Task goal: From the listing below, return each line that includes "Blender".

- - - - -

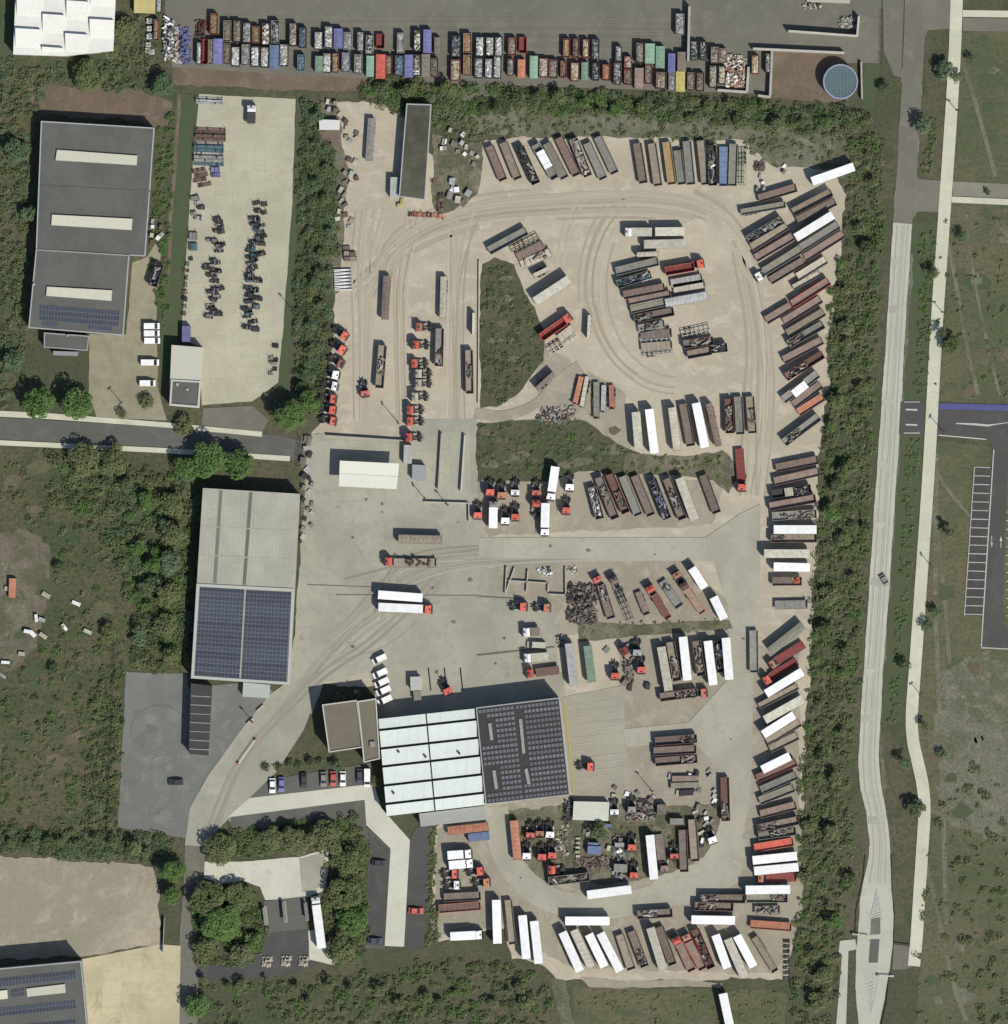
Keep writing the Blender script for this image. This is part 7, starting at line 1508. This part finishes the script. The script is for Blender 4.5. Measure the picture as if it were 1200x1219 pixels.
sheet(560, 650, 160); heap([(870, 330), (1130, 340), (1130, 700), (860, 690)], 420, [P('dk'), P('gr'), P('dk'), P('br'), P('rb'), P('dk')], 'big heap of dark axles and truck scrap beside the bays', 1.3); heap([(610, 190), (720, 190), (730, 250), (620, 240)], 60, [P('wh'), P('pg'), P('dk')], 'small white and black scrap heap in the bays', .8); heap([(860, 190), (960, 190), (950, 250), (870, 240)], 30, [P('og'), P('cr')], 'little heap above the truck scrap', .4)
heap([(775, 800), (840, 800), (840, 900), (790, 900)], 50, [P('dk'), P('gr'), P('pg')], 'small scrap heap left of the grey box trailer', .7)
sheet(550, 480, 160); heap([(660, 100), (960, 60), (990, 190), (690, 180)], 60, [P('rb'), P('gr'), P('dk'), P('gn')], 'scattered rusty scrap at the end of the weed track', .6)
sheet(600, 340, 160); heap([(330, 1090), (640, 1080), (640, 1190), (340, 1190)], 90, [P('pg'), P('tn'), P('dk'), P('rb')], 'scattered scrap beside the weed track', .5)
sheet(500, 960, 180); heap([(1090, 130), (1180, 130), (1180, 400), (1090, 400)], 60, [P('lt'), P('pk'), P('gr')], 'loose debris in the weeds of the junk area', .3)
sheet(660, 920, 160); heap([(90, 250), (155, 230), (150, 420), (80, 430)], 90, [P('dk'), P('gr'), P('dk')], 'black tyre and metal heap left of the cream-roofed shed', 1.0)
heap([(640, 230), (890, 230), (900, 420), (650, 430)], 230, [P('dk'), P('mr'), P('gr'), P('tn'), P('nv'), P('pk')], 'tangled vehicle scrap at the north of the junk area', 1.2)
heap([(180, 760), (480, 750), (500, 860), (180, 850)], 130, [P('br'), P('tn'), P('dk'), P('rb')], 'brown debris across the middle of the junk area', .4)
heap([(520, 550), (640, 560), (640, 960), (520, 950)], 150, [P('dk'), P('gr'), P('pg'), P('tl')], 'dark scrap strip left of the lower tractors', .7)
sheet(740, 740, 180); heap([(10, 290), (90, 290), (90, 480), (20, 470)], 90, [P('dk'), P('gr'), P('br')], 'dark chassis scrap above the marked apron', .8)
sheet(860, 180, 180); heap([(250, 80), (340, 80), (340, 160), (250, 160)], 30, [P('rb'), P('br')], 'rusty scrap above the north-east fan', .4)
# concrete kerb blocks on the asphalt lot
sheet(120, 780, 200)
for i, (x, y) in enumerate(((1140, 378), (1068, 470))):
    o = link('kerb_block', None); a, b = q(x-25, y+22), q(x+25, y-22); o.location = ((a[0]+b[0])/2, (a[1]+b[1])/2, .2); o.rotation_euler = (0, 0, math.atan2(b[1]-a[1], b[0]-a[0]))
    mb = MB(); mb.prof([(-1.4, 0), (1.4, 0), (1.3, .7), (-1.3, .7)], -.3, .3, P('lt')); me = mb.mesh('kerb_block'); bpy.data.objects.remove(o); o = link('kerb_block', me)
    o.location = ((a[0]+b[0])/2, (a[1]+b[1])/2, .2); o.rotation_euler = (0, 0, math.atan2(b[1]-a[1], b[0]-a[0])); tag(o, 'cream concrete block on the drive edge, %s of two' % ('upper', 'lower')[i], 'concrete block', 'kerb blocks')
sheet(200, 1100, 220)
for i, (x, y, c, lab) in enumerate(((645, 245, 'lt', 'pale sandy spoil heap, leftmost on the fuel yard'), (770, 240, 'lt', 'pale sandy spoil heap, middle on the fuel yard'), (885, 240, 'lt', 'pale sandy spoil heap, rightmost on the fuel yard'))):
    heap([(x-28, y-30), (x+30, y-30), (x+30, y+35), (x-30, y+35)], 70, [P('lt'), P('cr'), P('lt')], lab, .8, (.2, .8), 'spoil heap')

- - - - -

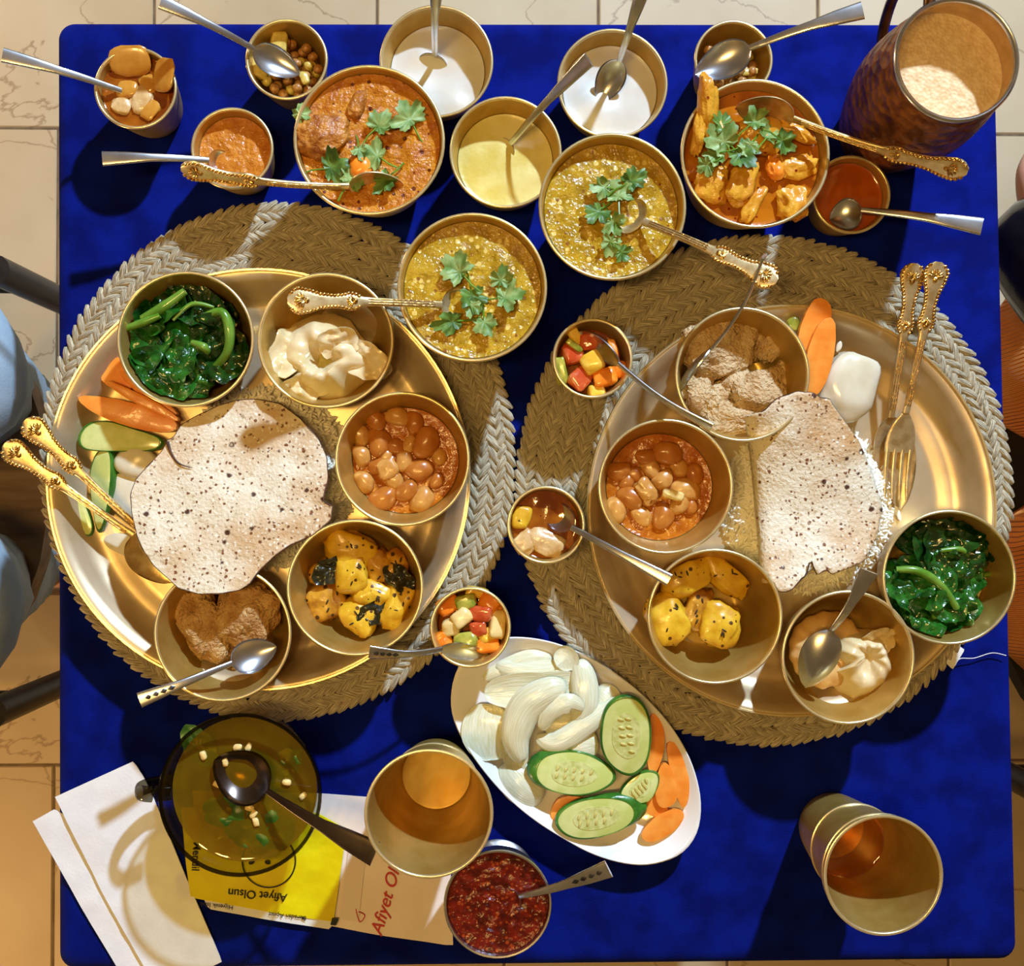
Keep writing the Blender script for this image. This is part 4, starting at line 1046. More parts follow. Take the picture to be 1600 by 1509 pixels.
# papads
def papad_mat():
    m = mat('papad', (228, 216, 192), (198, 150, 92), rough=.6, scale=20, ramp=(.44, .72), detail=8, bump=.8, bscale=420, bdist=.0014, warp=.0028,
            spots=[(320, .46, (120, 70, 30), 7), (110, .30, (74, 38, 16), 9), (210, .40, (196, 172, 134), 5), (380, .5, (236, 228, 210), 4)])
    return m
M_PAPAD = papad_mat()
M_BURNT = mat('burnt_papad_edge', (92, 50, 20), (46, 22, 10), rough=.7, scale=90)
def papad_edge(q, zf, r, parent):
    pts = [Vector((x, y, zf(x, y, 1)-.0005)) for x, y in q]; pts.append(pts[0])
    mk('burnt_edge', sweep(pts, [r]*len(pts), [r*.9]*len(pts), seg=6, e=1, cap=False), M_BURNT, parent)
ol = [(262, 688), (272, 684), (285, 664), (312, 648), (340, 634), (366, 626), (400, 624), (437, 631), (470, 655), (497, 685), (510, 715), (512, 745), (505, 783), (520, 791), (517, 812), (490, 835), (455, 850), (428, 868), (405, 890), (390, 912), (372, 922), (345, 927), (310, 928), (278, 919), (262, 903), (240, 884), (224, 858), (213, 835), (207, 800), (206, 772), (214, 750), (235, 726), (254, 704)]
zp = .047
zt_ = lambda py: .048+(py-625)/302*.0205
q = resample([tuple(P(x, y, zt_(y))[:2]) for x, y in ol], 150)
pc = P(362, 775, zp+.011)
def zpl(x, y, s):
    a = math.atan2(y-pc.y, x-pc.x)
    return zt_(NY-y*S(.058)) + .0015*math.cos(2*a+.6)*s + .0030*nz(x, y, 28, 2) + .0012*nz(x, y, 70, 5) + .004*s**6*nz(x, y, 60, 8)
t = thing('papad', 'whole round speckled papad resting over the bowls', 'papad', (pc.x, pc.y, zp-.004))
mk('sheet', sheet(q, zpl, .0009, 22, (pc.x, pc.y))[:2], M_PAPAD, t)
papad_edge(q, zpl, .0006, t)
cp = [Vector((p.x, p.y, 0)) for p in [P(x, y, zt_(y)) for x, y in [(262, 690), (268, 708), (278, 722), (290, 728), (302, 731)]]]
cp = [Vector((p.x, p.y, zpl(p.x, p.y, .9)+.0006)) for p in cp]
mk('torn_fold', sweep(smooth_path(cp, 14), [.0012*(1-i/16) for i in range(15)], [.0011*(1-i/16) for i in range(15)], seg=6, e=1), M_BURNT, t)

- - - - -

Result below:
Keep writing the Blender script for this image. This is part 7, starting at line 1508. This part finishes the script. The script is for Blender 4.5. Measure the picture as if it were 1200x1219 pixels.
Keep writing the Blender script for this image. This is part 4, starting at line 1046. More parts follow. Take the picture to be 1600 by 1509 pixels.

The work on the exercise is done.